スーパーライト級10回戦 ○日本9位 亀海喜寛(帝拳)4RTKO 近藤康弘(角海老宝石)●


久々のダイナミックグロープSP視聴。日本スーパーバンタム級のタイトルマッチである下田Vs塩谷戦も魅力的なカードだが、まずはこの選手、亀海喜寛を観たかったから。


その理由は豊富なアマキャリア、5戦5勝5KOという戦績もありますが、大きな理由が二つ。
一つは、彼のblogから伺われる高いプロ意識、それも昨今のボクシング界で強調されがちなショーマンセンスとは一線を画するそれに惹かれたからです。この選手の試合を見てみたい、と。たとえば、今日の試合を前にしたblog。

僕がアマチュアボクシングの全日本チャンピオンからプロ入りしたので、よくエリートボクサーだのなんだのって言われますが、僕は昔から才能にも恵まれていなかったし身体能力も低かった。

ただ他の人と違ったのはボクシングの事をいつも考えて、奥深く、客観的に考え、出来るだけ人よりも効率よく固定観念を無くしていられるようにしながらハードな練習をしてきただけです。 アマチュア時代に共に練習してきた奴らならわかります。僕はいつも泥臭くてがむしゃらな練習をしていたってことを。


プロ志望だからこそ、まずアマで上を目指すことを選んだ。試行錯誤し、キャリアを磨いてきた。有名高校・大学ではないところから、実績でアマタイトルと帝拳の高評価を掴み取った。エリートとみなされがちな自分を『雑草ボクサー』と定義しています。


二つ目は、彼が帝拳の選手であること。アマエリートをかき集めては、伸ばしきれないという悪評判が付きまとう近年の帝拳。規格外の金の卵であったホルヘ・リナレスが久々に世界タイトルをジムにもたらしましたが、他の選手にもリナレスに続きうる存在がいるのか。

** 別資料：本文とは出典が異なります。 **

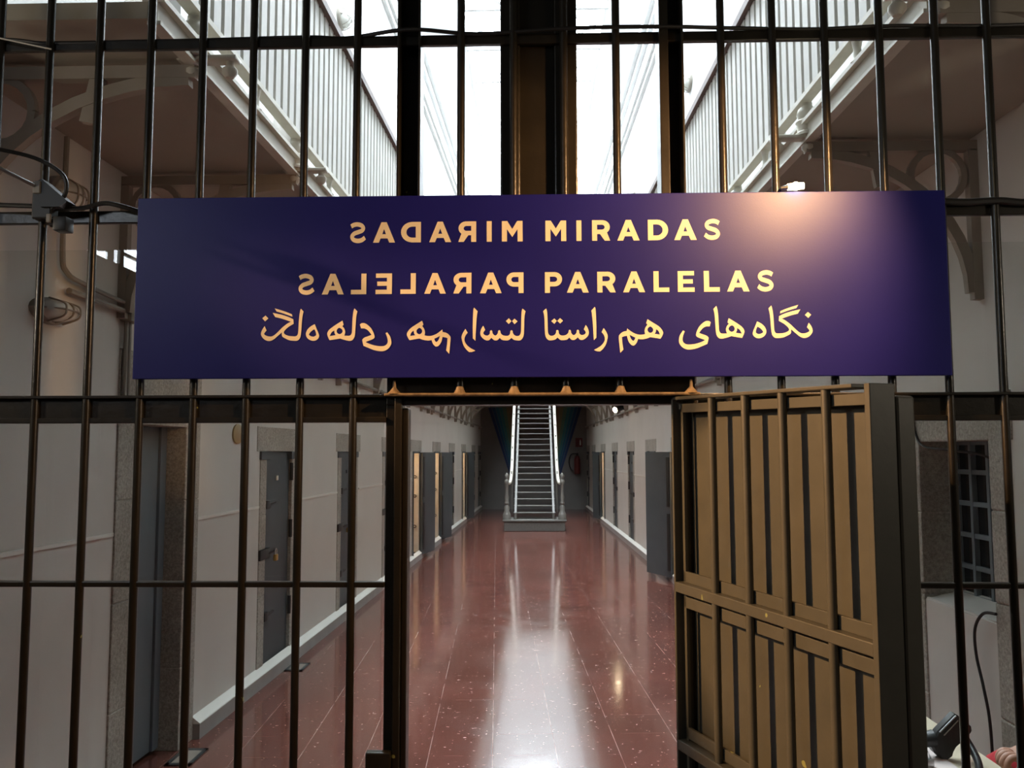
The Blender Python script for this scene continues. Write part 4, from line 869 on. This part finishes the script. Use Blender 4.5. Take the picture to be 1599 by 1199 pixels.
def plate(mb, P, y0, y1, in_=0.006):
    c = (sum(p[0] for p in P) / len(P), sum(p[1] for p in P) / len(P)); nP = len(P); rows = []
    for y, k in ((y0, in_), (y0 + 0.006, 0), (y1 - 0.006, 0), (y1, in_)):
        rows += [(x + (c[0] - x) * k / 0.06, y, z + (c[1] - z) * k / 0.06) for x, z in P]
    fs = [(i * nP + k, i * nP + (k + 1) % nP, (i + 1) * nP + (k + 1) % nP, (i + 1) * nP + k) for i in range(3) for k in range(nP)]
    return mb.add(rows, fs + [tuple(range(nP))[::-1], tuple(range(3 * nP, 4 * nP))])
hd_ = plate(MB(), SP, 2.678, 2.716).build('head', M['black'], sn)
MB().tube([(1.216, 2.676, 0.806), (1.266, 2.676, 0.855)], 0.0022, 6).build('trim_strip', M['chrome'], hd_)
MB().tube([(1.228, 2.676, 0.797), (1.272, 2.676, 0.841)], 0.0016, 6).build('trim_strip', M['pipe'], hd_)
MB().tube([(1.165, 2.695, 0.775), (1.178, 2.695, 0.778), (1.205, 2.695, 0.782)], [0.018, 0.022, 0.026], 14).build('nose', M['black'], sn)
MB().tube(spline([(1.290, 2.695, 0.800), (1.296, 2.68, 0.783), (1.298, 2.65, 0.763), (1.292, 2.61, 0.745), (1.275, 2.57, 0.735), (1.24, 2.52, 0.7325)], 6), 0.011, 10).build('handle', M['black'], sn)

# ------------------------------------------------------------------ seated person at the desk (mostly out of frame)
pr = thing('person', (1.74, 2.56, 0), 'person in red seated by the desk, curled hand resting at its edge', 'person')
def skin(name, joints, edges, mat, root, levels=2):
    me = bpy.data.meshes.new(name); off = Vector(root.location)
    me.from_pydata([tuple(Vector(j[:3]) - off) for j in joints], edges, [])
    o = bpy.data.objects.new(name, me); COL.objects.link(o); o.parent = root
    md = o.modifiers.new('skin', 'SKIN'); md.use_smooth_shade = True
    for v, j in zip(me.skin_vertices[0].data, joints):
        v.radius = (j[3], j[4] if len(j) > 4 else j[3])
    me.skin_vertices[0].data[0].use_root = True
    sb = o.modifiers.new('sub', 'SUBSURF'); sb.levels = levels; sb.render_levels = levels
    me.materials.append(mat); return o
J = [(1.74, 2.56, 0.68, .12, .10), (1.75, 2.56, 0.85, .11, .095), (1.755, 2.57, 1.02, .13, .10), (1.75, 2.57, 1.14, .09, .08), (1.745, 2.57, 1.21, .045), (1.73, 2.57, 1.27, .05),
     (1.725, 2.57, 1.35, .078, .085), (1.73, 2.57, 1.44, .07, .075),
     (1.74, 2.40, 1.11, .05), (1.72, 2.40, 0.92, .042), (1.62, 2.45, 0.80, .038), (1.475, 2.56, 0.783, .026),
     (1.74, 2.73, 1.11, .05), (1.72, 2.78, 0.93, .042), (1.60, 2.76, 0.80, .036), (1.56, 2.72, 0.78, .03),
     (1.66, 2.47, 0.62, .085), (1.41, 2.47, 0.60, .065), (1.44, 2.47, 0.12, .045), (1.34, 2.47, 0.05, .035),
     (1.68, 2.70, 0.62, .085), (1.475, 2.87, 0.648, .088), (1.45, 2.86, 0.12, .045), (1.35, 2.86, 0.05, .035)]
E_ = [(0, 1), (1, 2), (2, 3), (3, 4), (4, 5), (5, 6), (6, 7), (3, 8), (8, 9), (9, 10), (10, 11), (3, 12), (12, 13), (13, 14), (14, 15), (0, 16), (16, 17), (17, 18), (18, 19), (0, 20), (20, 21), (21, 22), (22, 23)]
skin('body', J, E_, M['redcloth'], pr)
hd = MB().sphere((1.715, 2.57, 1.38), 0.085, 12, 1.25).sphere((1.632, 2.57, 1.375), 0.014, 8).sphere((1.70, 2.485, 1.375), 0.022, 8, 1.4).sphere((1.70, 2.655, 1.375), 0.022, 8, 1.4)
hd.build('face', M['skin'], pr)
MB().sphere((1.735, 2.57, 1.41), 0.092, 12, 1.2).build('hair', M['hair'], pr)
for yy in (2.54, 2.60):
    MB().sphere((1.640, yy, 1.392), 0.010, 8).build('eye', M['black'], pr)
MB().tube([(1.640, 2.55, 1.335), (1.633, 2.57, 1.333), (1.640, 2.59, 1.335)], 0.005, 8).build('mouth', M['red'], pr)
# hand: palm with five separate fingers curled
H = Vector((1.422, 2.56, 0.778))
def hp_(a, b, c): return tuple(H + Vector((-a, b, c)))
palm = MB().tube([tuple(H + Vector((0.05, -0.028, 0.0))), hp_(0.0, 0, 0.004), hp_(0.03, 0.004, 0.004), hp_(0.052, 0.004, 0.0)], [0.024, 0.032, 0.036, 0.028], 14, True, 0.62)
palm.build('palm', M['skin'], pr)
for k, (b, ln) in enumerate(((-0.028, 0.92), (-0.010, 1.0), (0.009, 0.95), (0.026, 0.78))):
    pts = spline([hp_(0.045, b, 0.004), hp_(0.045 + 0.032 * ln, b * 1.08, 0.004), hp_(0.045 + 0.046 * ln, b * 1.08, -0.018 * ln), hp_(0.045 + 0.030 * ln, b * 1.05, -0.034 * ln)], 4)
    MB().tube(pts, [0.0095] * (len(pts) - 3) + [0.0085, 0.0075, 0.004], 10).build('finger', M['skin'], pr)
pts = spline([hp_(0.005, -0.028, 0.0), hp_(0.028, -0.050, -0.008), hp_(0.052, -0.050, -0.018), hp_(0.068, -0.038, -0.026)], 4)
MB().tube(pts, [0.0115] * (len(pts) - 3) + [0.0095, 0.008, 0.004], 10).build('thumb', M['skin'], pr)
so = thing('stool', (1.74, 2.56, 0), 'dark stool under the person in red', 'stool')
MB().lathe([(0.001, 0.50), (0.16, 0.50), (0.17, 0.515), (0.17, 0.535), (0.15, 0.55), (0.001, 0.55)], (1.74, 2.56, 0), 20).build('seat', M['darksteel'], so)
for a in range(4):
    c_, s_ = math.cos(a * PI / 2 + PI / 4), math.sin(a * PI / 2 + PI / 4)
    MB().tube([(1.74 + 0.10 * c_, 2.56 + 0.10 * s_, 0.50), (1.74 + 0.17 * c_, 2.56 + 0.17 * s_, 0.0)], 0.013, 8).build('leg', M['darksteel'], so)
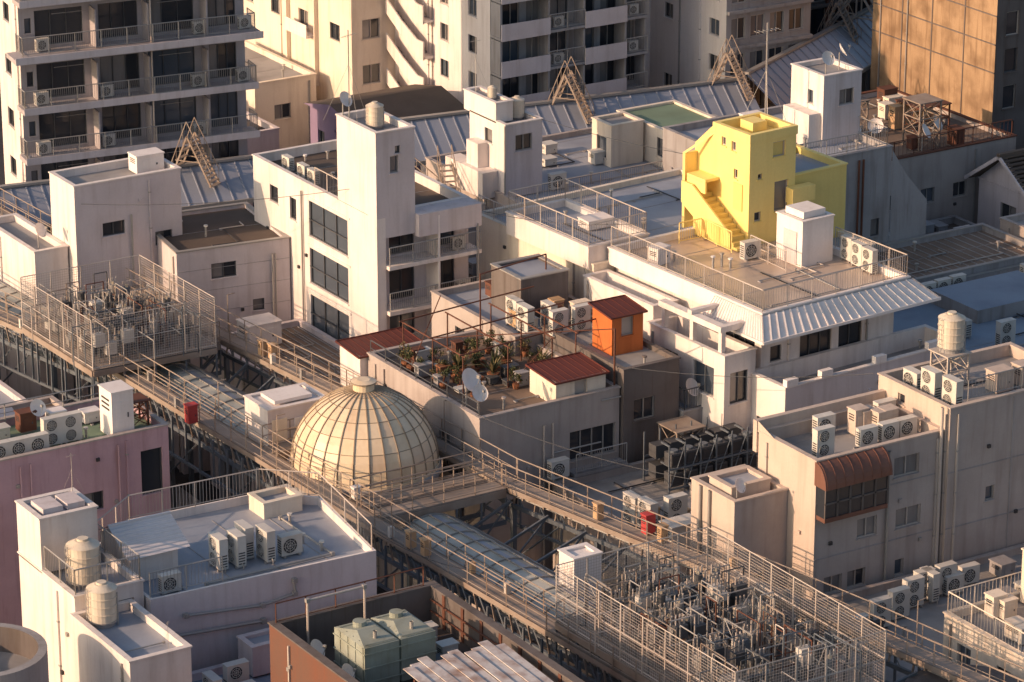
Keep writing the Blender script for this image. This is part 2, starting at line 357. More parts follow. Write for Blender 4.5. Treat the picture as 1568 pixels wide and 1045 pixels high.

試合内容は、大きな期待を抱かせるものでした。相手の近藤はノーランカーながら充実した戦績を持つ選手。亀海はその近藤にほとんどなにもさせなかった。ディフェンスへの高い意識を伺わせる、リカルド・ロペスばりのコーナーでのガード調整と、高いガード。ワンツーを軸にした攻撃と、相手の左にかぶせる右クロスの精度のよさ。打ち終わりの位置取りへの意識。上下の打ち分けも出来ていた。ベーシックな部分を鍛え上げているように見えました。そして右の決定力。TKOを決めた4R、最初のダウンは右クロス。この時点で残り20秒足らずだったのですが、きっちり詰めて、右で再度ダウンを奪い、レフェリーストップ。
課題は、まだひ弱に見えるフィジカルのよりいっそうの向上と、帝拳の選手が課題として指摘されがちな、「ワンツーの次」でしょうか。リナレスはワンツーの後の返しの左フックも、ショートも打てる。帝拳としては一足飛びに無理にそこまでさせず、一歩一歩育成していくつもりなのだろうという気もしました。リナレスがそうだったように。


このまま日本タイトルも取れそうな勢いを感じましたが、この階級はチャンプが別格。木村登勇。アマから今日に至る試行錯誤、その中で自分の頭でファイトスタイルを鍛え上げてきたというのは、木村登勇も共通です。むしろ、圧倒的な強さで日本タイトルV10、フィジカルの充実もあって、現時点では亀海より上でしょう。無理に急がずに、世界を見据えて鍛えていってほしいですね。


あと、この試合では珍しいものが見られた。クリンチに割って入ったレフェリーに近藤のパンチが入ってしまい、レフェリーが足にきてしまって退場→交代。しかしこの退場したレフェリーは動きが悪く、クリンチ状態になってもブレイクが無駄に遅く、両者がクリンチ後のパンチの打ち合いを余儀なくされ、一歩間違えると泥仕合につながりそうでひやひやさせられた。この惨劇?も、ブレイクのために間に入ったさいに亀海の体を抱きかかえるようにして、近藤に背を向けながら両者の間に入ってしまったところを、近藤のパンチを後頭部に食らうというもので、入り方もまずいし、そもそもがご自身のそれまでのブレイクのタイミングの遅さが招いた事故に見えた。幸いにして、交代したレフェリーはきびきびした動きで好感が持て、試合も締まりを取り戻した。ストップのタイミングも妥当。